Raporda, avukatların, Cumhuriyet davasındaki uygulamalar nedeniyle bir yılı aşkın süre “Adalet Nöbeti” eylemi yaptıkları ve bunun için çok sayıda avukatın soruşturulduğu ve yargılandığı belirtildi. Avukatların bu süreçte 2019’da demokrasi ve adalet talebiyle 24 Ocak Yürüyüşü, Demokrasi Nöbeti, “Demokrasi İçin Dayanışma Nöbetleri” gibi eylemler yaptıkları da anlatıldı. Raporda, baro başkanlarının, baroların bölünmesi ve aynı kentte birden fazla kurulması düzenlemesine karşı 2020’de Ankara’ya yaptıkları yürüyüşlere de özel yer ayrıldı.

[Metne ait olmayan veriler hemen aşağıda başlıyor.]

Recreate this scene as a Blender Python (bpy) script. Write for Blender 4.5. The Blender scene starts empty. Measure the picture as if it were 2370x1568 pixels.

Raporun sonuç bölümünde ise şöyle denildi:
“Avukatların temel hak ve yükümlülükleri ulusal ve uluslararası hukukla güvence altında. Bu bakımdan avukatlar, mesleklerini ve savunma stratejilerini icra etmeleri nedeniyle kriminalize edilemez. Soruşturma ve kovuşturmanın çeşitli aşamalarında dava dosyasına
erişiminin engellenmesi, avukatların yargılama sürecinin dışına itilmesi, tutuklu veya hükümlü müvekkilleriyle gizli ve özel görüşme yapma haklarının sınırlandırılması, sorgulamalarda bilgi ve belgelere ulaşmada iddia ve savunmaya eşit davranılmaması, gizli tanık dinleme usulleri gibi adil yargılanma hakkını ihlal eden, savunmanın çalışmalarına yapılan müdahaleler uluslararası sözleşmelere aykırıdır.”